During the summit session it was considered important that we store this role
information so that the results returned for metadata requests do not change
over time -- for example if a user has a role that allows them to start a mail
server at the time of the boot request, the instance should remain a mail
server for all time, regardless of if that user has that role removed from
them.
This is not a bug fix and will not be backported.
Hard failure mode
-----------------
Operators at the summit also requested that they'd like a mode where if an
external vendordata server fails to return a valid response to a request the
instance should be placed into an error state. This is for use cases where
the instance requires configuration information from an external service to be
able to operate correctly.
This is not a bug fix and will not be backported.
Caching
-------
The original specification envisaged caching of responses from the external
vendordata service, but this was not implemented. If time allows in the Ocata
release, we will add this support.
This is not a bug fix and will not be backported.
Alternatives
------------
This work is as discussed at the summit as a follow on.

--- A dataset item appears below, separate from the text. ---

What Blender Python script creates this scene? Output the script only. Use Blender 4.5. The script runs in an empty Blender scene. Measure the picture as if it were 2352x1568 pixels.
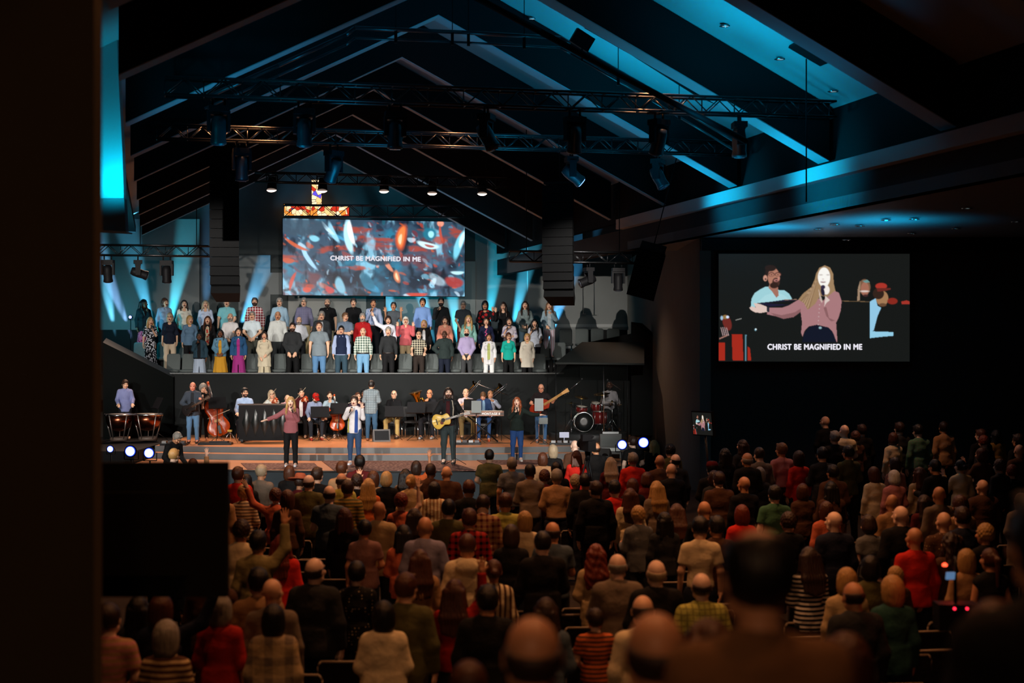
import bpy, bmesh, math, random
import numpy as np
from mathutils import Vector, Matrix, Euler
random.seed(7); np.random.seed(7)
C = bpy.context.scene.collection
F = 3267.0; CH = 3.85; A = math.radians(14); CA, SA = math.cos(A), math.sin(A)
def P(px, py, Y):                       # photo direction + real distance -> point in the hall
    return Vector(((px-1176)/F*Y, Y, CH-(py-784)/F*Y))
def H(u, v, z): return Vector((u*CA-v*SA, u*SA+v*CA, z))   # hall axes: u across, v along the nave
def PV(px, py, v):
    t = (px-1176)/F; Y = v/(CA-t*SA); return P(px, py, Y)
def lin(h):
    if not isinstance(h, str): return tuple(h)
    v = [int(h[i:i+2], 16)/255 for i in (1, 3, 5)]
    return tuple(c/12.92 if c <= .04045 else ((c+.055)/1.055)**2.4 for c in v)
# ---------------------------------------------------------------- camera, world, exposure
cam = bpy.data.objects.new('camera', bpy.data.cameras.new('camera')); C.objects.link(cam)
cam.location = (0, 0, CH); cam.rotation_euler = (math.pi/2, 0, 0)
cam.data.lens = 50.0; cam.data.sensor_width = 36.0; cam.data.clip_end = 200
cam.data.dof.use_dof = True; cam.data.dof.focus_distance = 36; cam.data.dof.aperture_fstop = 1.45
bpy.context.scene.camera = cam
w = bpy.data.worlds.new('hall_dark'); bpy.context.scene.world = w; w.use_nodes = True
w.node_tree.nodes['Background'].inputs[0].default_value = (.5, .8, 1, 1)
w.node_tree.nodes['Background'].inputs[1].default_value = .0012
vs = bpy.context.scene.view_settings; vs.view_transform = 'Standard'; vs.look = 'None'; vs.exposure = 0; vs.gamma = 1
try: vs.use_curve_mapping = False
except Exception: pass
cy = bpy.context.scene.cycles
cy.max_bounces = 5; cy.diffuse_bounces = 2; cy.glossy_bounces = 2; cy.transmission_bounces = 4; cy.transparent_max_bounces = 8
cy.use_light_tree = True; cy.sample_clamp_indirect = 2.0; cy.caustics_reflective = False; cy.caustics_refractive = False
# ---------------------------------------------------------------- lights
def aim(o, to):
    o.rotation_euler = (Vector(to)-o.location).to_track_quat('-Z', 'Y').to_euler()
def spot(name, loc, to, watts, col, deg=40, blend=.4, r=.1):
    l = bpy.data.lights.new(name, 'SPOT'); l.energy = watts; l.color = col; l.spot_size = math.radians(deg)
    l.spot_blend = blend; l.shadow_soft_size = r
    o = bpy.data.objects.new(name, l); C.objects.link(o); o.location = loc; aim(o, to); return o
def point(name, loc, watts, col, r=.2):
    l = bpy.data.lights.new(name, 'POINT'); l.energy = watts; l.color = col; l.shadow_soft_size = r
    o = bpy.data.objects.new(name, l); C.objects.link(o); o.location = loc; return o
def arealight(name, loc, to, watts, col, sx, sy):
    l = bpy.data.lights.new(name, 'AREA'); l.shape = 'RECTANGLE'; l.size = sx; l.size_y = sy; l.energy = watts; l.color = col
    o = bpy.data.objects.new(name, l); C.objects.link(o); o.location = loc; aim(o, to); return o
WH = (1, .93, .86)
# front-of-house spots on choir and stage
for x, y, z, tx, ty, tz, e, dg in [
    (-13, 18, 5.85, -1.5, 46, 3.9, 34000, 17), (-12.8, 19, 5.8, -8.8, 45, 3.6, 15000, 17), (-3.4, 29, 6.7, -5.2, 45, 2.2, 6600, 40), (2.4, 29, 6.4, -1.0, 45, 2.4, 3200, 38), (-9.4, 28, 5.8, -9.5, 45, 2.6, 2600, 36),
    (-9, 18, 5.8, -5.0, 36.5, 1.1, 12500, 26), (2.6, 18, 5.9, -.8, 36.5, 1.1, 12500, 26), (-3.0, 12, 6.2, -3.5, 36.5, .8, 11000, 25)]:
    spot('stage_light', (x, y, z), (tx, ty, tz), e*.62, WH, dg, .7, .06)
# back light over the musicians: warm rim on heads and the wooden floor
for x in (-9.5, -6, -2.5, 1):
    spot('stage_top_light', (x, 43, 8.6), (x, 37, 1), 2300, (1, .62, .42), 60, .6, .15)
# house lights: dim amber downlights over the congregation
AMB = (1, .41, .16)
for x, y, z, e in [(-3.4, 11, 8.2, 210), (.6, 12.5, 8.2, 230), (-3.6, 17, 8.4, 300), (0, 18.5, 8.6, 290), (-5, 24, 8.4, 300), (-.8, 24.5, 8.6, 240),
                   (3.6, 15.5, 5.9, 72), (5.2, 20, 5.9, 68), (6.6, 26, 5.9, 66), (1.0, 6.0, 8.0, 120), (-1.6, 6.5, 8, 100), (2.8, 9.5, 7.5, 120), (2.6, 22, 8.4, 80)]:
    spot('house_light', (x, y+1.2, z), (x, y+.6, 0), e*(3.5 if y > 14 else 2.6), AMB, 100, .8, .12)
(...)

The alternative would
be to leave the new vendordata implementation incomplete.
Data model impact
-----------------
None, apart from extra data being stored in the system metadata table.
REST API impact
---------------
None.
Security impact
---------------
None.
Notifications impact
--------------------
None.
Other end user impact
---------------------
None.
Performance Impact
------------------
None.
Other deployer impact
---------------------
Deployers will need to configure an additional service token in order to use
authenticated calls to external metadata services.
Developer impact
----------------
None.
Implementation
==============
Assignee(s)
-----------
Primary assignee:
mikalstill
Work Items
----------
See proposed changes above.
Dependencies
============
None.
Testing
=======
Unit test
Documentation Impact
====================
These changes are of most interest to deployers, so we should make sure they
are documented in the admin guide.
References
==========
http://specs.openstack.org/openstack/nova-specs/specs/newton/implemented/vendordata-reboot.html
History
=======
The first implementation of this work was in Newton.